The USD/JPY pair stalled its strong intraday positive move near the 139.35-139.40 region and retreated a few pips from a new 24-year high touched earlier this Thursday. The pair was last seen trading just below the 139.00 mark, still up over 1% for the day.
The US dollar resumed its relentless rise and climbed to a fresh two-decade high, which, in turn, was seen as a key factor that provided a strong boost to the USD/JPY pair. The red-hot US consumer inflation figures released on Wednesday reaffirmed bets that the Fed would stick to its faster policy tightening path. In fact, the markets have now started pricing in the possibility of a supersized, historic 100 bps rate hike move on July 27.
Hawkish Fed expectations kept the US Treasury bond yields elevated and continued acting as a tailwind for the greenback. In contrast, the Bank of Japan has promised to conduct unlimited bond purchase operations to defend its near-zero target for 10-year yields. This has resulted in a further widening of the US-Japan yield differential, which continued weighing on the Japanese yen and lifted the USD/JPY pair beyond the 139.00 mark.
That said, an extended selloff in the equity markets offered some support to the safe-haven JPY and held back bulls from placing fresh bets around the USD/JPY pair. This, in turn, was seen as the only factor that led to an intraday pullback of over 50 pips amid slightly overbought RSI (14) on the daily chart. The downside, however, remains cushioned amid a big divergence in the monetary policy stance adopted by the Fed (hawkish) and the BoJ (dovish).

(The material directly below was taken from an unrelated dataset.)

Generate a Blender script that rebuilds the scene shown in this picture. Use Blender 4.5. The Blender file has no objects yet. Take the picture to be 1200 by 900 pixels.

Market participants now look forward to the US US economic docket - featuring the release of the Producer Price Index and the usual Weekly Initial Jobless Claims. This, along with the US bond yields, will influence the USD price dynamics later during the early North American session. Apart from this, the broader market risk sentiment will drive demand for the safe-haven JPY and produce short-term trading opportunities around the USD/JPY pair.